Friday, March 31, 2006

An All ETF Asset Allocation Portfolio

In my series on asset allocation, I mentioned in passing that my ETF account #1 (see here) was based on the ETF buy-and-hold model portfolio from Paul Merriman (scroll down to the bottom of the page). I will go into a little more detail here. The portfolio consists of 8 ETFs, 4 for the domestic market (RSP, IWD, IWN, and IWC), 2 for the foreign market (EFA and EEM) and 2 for bonds (AGG and SHY). For a more detailed discussion please see my series on asset allocation and Paul Merriman’s website. The following table shows the current and target weighting in the portfolio.

Note Merriman updated his portfolio recently and replaced some iShares with the equivalent Vipers, presumably due to their lower fees. In particular, IWD, IWN, and EEM were replaced with VTV, VBR and VWO respectively. The difference in fees is small and the Vipers are less liquid. Further more, the Vipers have a short history and I cannot judge if they are better than the iShares in terms of tracking error even though the Vanguard mutual funds may be. So for now I would characterize the change as a matter of principle rather than a practical necessity. Other than replacing SPY with RSP as justified in this post on index investing, I have kept the allocation untouched, including the 60/40 equity/bond split that is on the conservative side for us.

I was able to convince my wife to devote $30k to this portfolio on Sept 8 of last year. Here is a summary generated by Microsoft Money in which the %gain is calculated on a total return basis, i.e., including the dividend payments. The period of performance was Sept 8, 2005 to March 31, 2006.

You can see the two bond funds were essentially flat after taking into account all the dividends, while all the equity ETFs made nice gains. Leading the pack was EEM, the emerging market ETF which picked up 23%, followed by EFA, the foreign developed market ETF at 15.4%. Double digit gains were also posted by IWC and IWN, the microcap and small value ETFs.
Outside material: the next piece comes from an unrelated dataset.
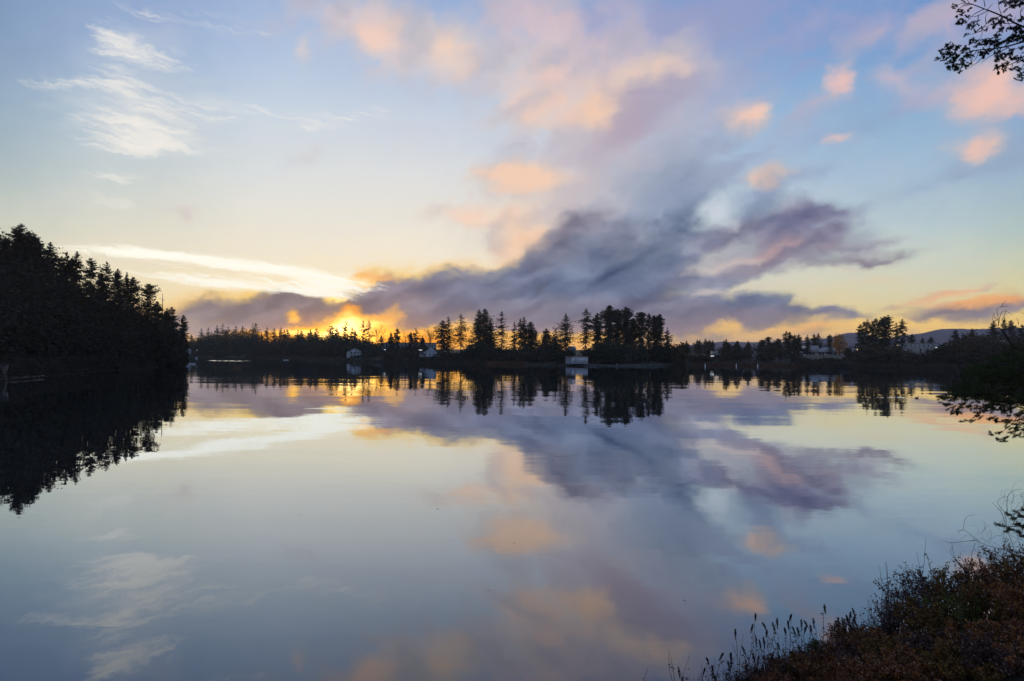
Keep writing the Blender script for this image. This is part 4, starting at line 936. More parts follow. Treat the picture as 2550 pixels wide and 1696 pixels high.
house(1425, 876, 470, 18, 14, 'dim blue-roofed house above the boathouse', 'blue', 'pale', side='long', windows=2, rh=.5)
house(1590, 893, 440, 26, 12, 'dim mauve house in the shade of the big grove', 'grey', 'roof', side='long', windows=4)
house(1793, 880, 600, 34, 7, 'flat pinkish building behind the street lamp', 'tan', 'roof', gable=False, windows=4, rh=.15, name='low_building')
house(1868, 887, 560, 20, 13, 'pale house wall showing between bare trees on the right', 'pale', 'roof', side='long', windows=2, rh=.25)
house(1886, 888, 562, 10, 14, 'narrow pale building just right of the bare small tree', 'pale', 'roof', windows=1, rh=.2)
# pale shopping building with raised block
def shops():
    d = 640; p = at(2085, 886, d); k = d/FPX
    o = thing('shop_building', 'long pale flat-roofed shop building across the field on the right', 'building', (p.x, d, p.z))
    X = lambda x: (x-2085)*k; Zv = lambda y: (886-y)*k
    m = MB(); m.box(X(2014), X(2118), 0, 18, -3, Zv(868)); m.box(X(2014), X(2037), -1.5, 18.02, Zv(877), Zv(861.5)); m.box(X(2054), X(2104), -.8, 18.04, Zv(876), Zv(864.5)); m.box(X(1985), X(2013), 3, 16, -3, Zv(876)); link('wall', m.mesh('wall'), M['pale'], o)
    m = MB(); m.box(X(2013.5), X(2037.5), -1.7, 18.2, Zv(861.5), Zv(861)); m.box(X(2053.5), X(2104.5), -1, 18.2, Zv(864.5), Zv(864)); m.box(X(1972), X(2013), 1, 17, Zv(869.5), Zv(868)); link('roof', m.mesh('roof'), M['white'], o)
    for x in (2019, 2026, 2042, 2049, 2060, 2068, 2080, 2090, 2097, 2110):
        m = MB(); m.box(X(x-2.3), X(x+2.3), -.1, .02, Zv(884), Zv(878)); link('shop_window', m.mesh('shop_window'), M['glass'], o)
    m = MB(); m.box(X(2016), X(2118), -2.4, 0, Zv(877), Zv(876)); link('awning', m.mesh('awning'), M['grey'], o)
shops()
house(2140, 874, 600, 20, 8, 'small pale block with a lit corner beside the tall right grove', 'pale', 'roof', gable=False, windows=2, lit=1, rh=.15, name='low_building')
def tan_building():
    d = 560; p = at(2282, 877, d); k = d/FPX
    o = thing('long_building', 'long two-storey tan building with a row of square windows right of the tall grove', 'building', (p.x, d, p.z))
    X = lambda x: (x-2282)*k; Zv = lambda y: (877-y)*k
    m = MB(); m.box(X(2230), X(2336), 0, 16, -4, Zv(855)); link('wall', m.mesh('wall'), M['tan'], o)
    m = MB(); m.box(X(2229), X(2337), -.5, 16.5, Zv(855)+.003, Zv(854)); m.box(X(2230), X(2336), -.25, 0, Zv(866), Zv(865)); link('cornice', m.mesh('cornice'), M['grey'], o)
    for i, x in enumerate((2234, 2247, 2257, 2268, 2279, 2290, 2301, 2312, 2323)):
        m = MB(); m.box(X(x-1.7), X(x+1.7), -.08, .02, Zv(862), Zv(859)); link('window', m.mesh('window'), M['lit' if i == 0 else 'glass'], o)
    for x in (2236, 2244, 2262, 2270, 2292, 2310):
        m = MB(); m.box(X(x-2), X(x+2), -.07, .02, Zv(875.5), Zv(869)); link('doorway', m.mesh('doorway'), M['glass'], o)
tan_building()
house(2515, 860, 520, 74, 12, 'long pale roof seen through the pine bough twigs at far right', 'tan', 'pale', side='long', windows=5, rh=.5)

# field, road and parking strip on the right shore (sheets laid on the ground)
def strip(name, pts, mt, lift, kind='structure'):
    """pts: (x, offset0, offset1) over the shore"""
    V = []
    for x, o0, o1 in pts:
        u = (x-CX)/FPX; s = shore(u)
        for o in np.linspace(o0, o1, 5):
            d = s+o; V.append((u*d, d, zland(u, o)+lift))
    F = [(i*5+j, (i+1)*5+j, (i+1)*5+j+1, i*5+j+1) for i in range(len(pts)-1) for j in range(4)]
    return tag(link(name, mesh_np(name, V, F), mt), kind=kind)
M['field'] = mat('field_grass', (.09, .075, .03), .95, [(.12, .09, .04)], scale=.2)
M['asph'] = mat('asphalt', (.16, .165, .17), .9, [(.2, .2, .21)], scale=.5)
strip('field', [(x, 70, 190) for x in np.linspace(1975, 2180, 20)], M['field'], .45)
strip('shore_road', [(x, 52, 62) for x in np.linspace(1960, 2560, 50)], M['asph'], .5)
strip('parking_lot', [(x, 200, 236) for x in np.linspace(1960, 2150, 20)], M['asph'], .5)
strip('beach', [(x, -1, 7) for x in np.linspace(1425, 1660, 40)], mat('beach_sand', (.06, .055, .045), .95, [(.085, .08, .065)], scale=.4), .30)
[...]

This is just a more quantitative way of saying that for the past year, foreign and small cap stocks were the place to be. Overall, the portfolio gained 7.97% in close to 7 months, which is 15.3% annualized. Not bad considering the heavy fixed income component.
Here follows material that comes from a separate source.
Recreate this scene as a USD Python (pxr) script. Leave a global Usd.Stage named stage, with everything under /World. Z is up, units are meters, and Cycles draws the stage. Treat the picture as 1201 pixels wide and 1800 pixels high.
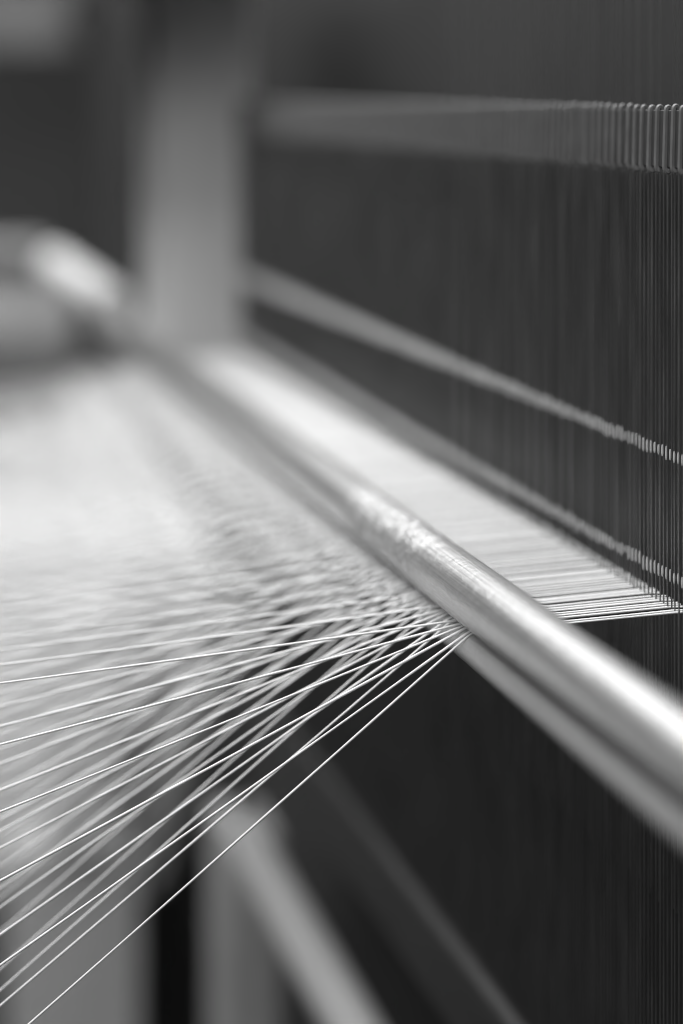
import math
import numpy as np
import trimesh
from shapely.geometry import Polygon, box as sbox
import usdkit
from pxr import Usd, UsdGeom, UsdLux, UsdShade, Gf, Sdf

# ---------------------------------------------------------------- stage, camera, lamps
stage = Usd.Stage.CreateInMemory()
UsdGeom.SetStageUpAxis(stage, 'Z')
UsdGeom.SetStageMetersPerUnit(stage, 1.0)
W = UsdGeom.Xform.Define(stage, '/World')
rng = np.random.default_rng(7)

D0 = 0.30                 # metres from the lens to the near edge of the warp (plane of focus)
MM = 0.30 / 4250.0        # loom cross-section unit in metres (0.0706 mm)
ZC = 1.20                 # lens height

cam = UsdGeom.Camera.Define(stage, '/World/camera')
cam.CreateFocalLengthAttr(84.93)
cam.CreateHorizontalApertureAttr(24.0)
cam.CreateVerticalApertureAttr(36.0)
cam.CreateHorizontalApertureOffsetAttr(18.6)
cam.CreateVerticalApertureOffsetAttr(-14.6)
cam.CreateClippingRangeAttr(Gf.Vec2f(0.01, 100.0))
cam.CreateFStopAttr(8.8)
cam.CreateFocusDistanceAttr(D0 * 1.005)
cam.CreateExposureAttr(0.0)
UsdGeom.Xformable(cam).AddTranslateOp().Set(Gf.Vec3d(0, 0, ZC))
UsdGeom.Xformable(cam).AddRotateXOp().Set(90.0)


def lamp(name, pos, target, w, h, power):
    l = UsdLux.RectLight.Define(stage, '/World/' + name)
    l.CreateWidthAttr(w); l.CreateHeightAttr(h)
    l.CreateIntensityAttr(power); l.CreateNormalizeAttr(True)
    l.CreateColorAttr(Gf.Vec3f(1, 1, 1))
    m = Gf.Matrix4d().SetLookAt(Gf.Vec3d(*pos), Gf.Vec3d(*target), Gf.Vec3d(0, 1, 0.01)).GetInverse()
    UsdGeom.Xformable(l).AddTransformOp().Set(m)
    return l


KEY = 4.0
FILL = 1.85
lamp('overhead_lamp', (0.01, 0.63, ZC + 0.42), (0.01, 0.63, ZC - 0.06), 0.66, 1.0, KEY)
lamp('front_fill', (-0.55, -0.35, ZC + 0.55), (0.10, 0.60, ZC - 0.05), 0.6, 0.6, FILL)  # added fill light, brightens the faces turned to the camera

# ---------------------------------------------------------------- materials (a black and white picture: neutral greys)
LOOKS = '/World/Looks'
UsdGeom.Scope.Define(stage, LOOKS)


def mat(name, base, rough=0.5, metal=0.0, grain=None, var=0.15, bump=0.0, rough_var=0.0, extra=None):
    """grain = (sx, sy, sz) frequencies per metre of the colour and relief noise in object space"""
    nodes = {'p': ('principled_bsdf', {'base_color': (base,) * 3, 'roughness': rough, 'metallic': metal, **(extra or {})})}
    links = []
    if grain:
        nodes['g'] = ('geometry', {})
        nodes['m'] = ('mapping', {'scale': grain})
        nodes['n'] = ('noise_texture', {'scale': 1.0, 'detail': 5.0, 'roughness': 0.6})
        lo, hi = base * (1 - var), min(base * (1 + var), 0.95)
        nodes['r'] = ('rgb_ramp', {'ramp': [(0.3, (lo,) * 3), (0.7, (hi,) * 3)]})
        links += [('g.position', 'm.vector'), ('m.vector', 'n.vector'), ('n.fac', 'r.fac'), ('r.color', 'p.base_color')]
        if rough_var:
            nodes['q'] = ('map_range', {'from_min': 0.3, 'from_max': 0.7, 'to_min': max(rough - rough_var, 0.03), 'to_max': rough + rough_var})
            links += [('n.fac', 'q.value'), ('q.result', 'p.roughness')]
        if bump:
            nodes['b'] = ('bump', {'strength': bump, 'distance': 0.0004})
            links += [('n.fac', 'b.height'), ('b.normal', 'p.normal')]
    return usdkit.material(stage, LOOKS + '/' + name, nodes, links, surface='p.BSDF')


M = {
    'thread': mat('white_yarn', 0.80, 0.55, grain=(900, 900, 900), var=0.06, extra={'sheen_weight': 0.2}),
    'dent': mat('reed_steel', 0.29, 0.42, 0.9, grain=(300, 300, 60), var=0.2, rough_var=0.08),
    'clip': mat('highlight_bead', 0.60, 0.4, 0.1, grain=(400, 400, 400), var=0.12),  # pale colour stands in for light reflected in the dents
    'coil': mat('binding_wire', 0.15, 0.40, 0.0, grain=(300, 300, 300), var=0.15),
    'baulk': mat('dark_baulk_wood', 0.03, 0.6, grain=(200, 20, 200), var=0.3),
    'post': mat('pale_painted_post', 0.60, 0.5, grain=(80, 80, 12), var=0.12),
    'rail': mat('pale_rail', 0.38, 0.45, grain=(80, 8, 80), var=0.12),
    'panel': mat('dark_panel', 0.029, 0.6, grain=(14, 6, 14), var=0.3),
    'wall': mat('grey_wall', 0.26, 0.8, grain=(4, 4, 4), var=0.15),
    'floor': mat('dark_floor', 0.05, 0.7, grain=(6, 6, 6), var=0.25),
    'heddle': mat('heddle_steel', 0.50, 0.4, 1.0, grain=(200, 200, 40), var=0.15),
    'black': mat('black_iron', 0.012, 0.6, grain=(60, 60, 60), var=0.3),
    'grey': mat('grey_paint', 0.25, 0.5, grain=(30, 30, 30), var=0.12),
    'shade_board': mat('shade_board_grey', 0.075, 0.6, grain=(40, 40, 40), var=0.15),
    'paler': mat('light_grey_paint', 0.46, 0.5, grain=(30, 30, 10), var=0.12),
    'cloth': mat('white_cloth', 0.60, 0.8, grain=(60, 60, 60), var=0.04),
    'dim': mat('dim_grey_paint', 0.105, 0.5, grain=(30, 30, 30), var=0.15),
    'pale': mat('pale_paint', 0.60, 0.5, grain=(30, 30, 30), var=0.1),
}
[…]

The 60/40 equity/bond split is too conservative for a young investor. If this portfolio were our main investment outlet, I would consider reducing the bond component to 30% and add 5% each of IGE (iShares GS natural resource) and GLD (gold) to make it a 10 ETF portfolio. More adventurous souls may further replace some bond component with REITs (ICF, IYR or the like) that should do well in the long term.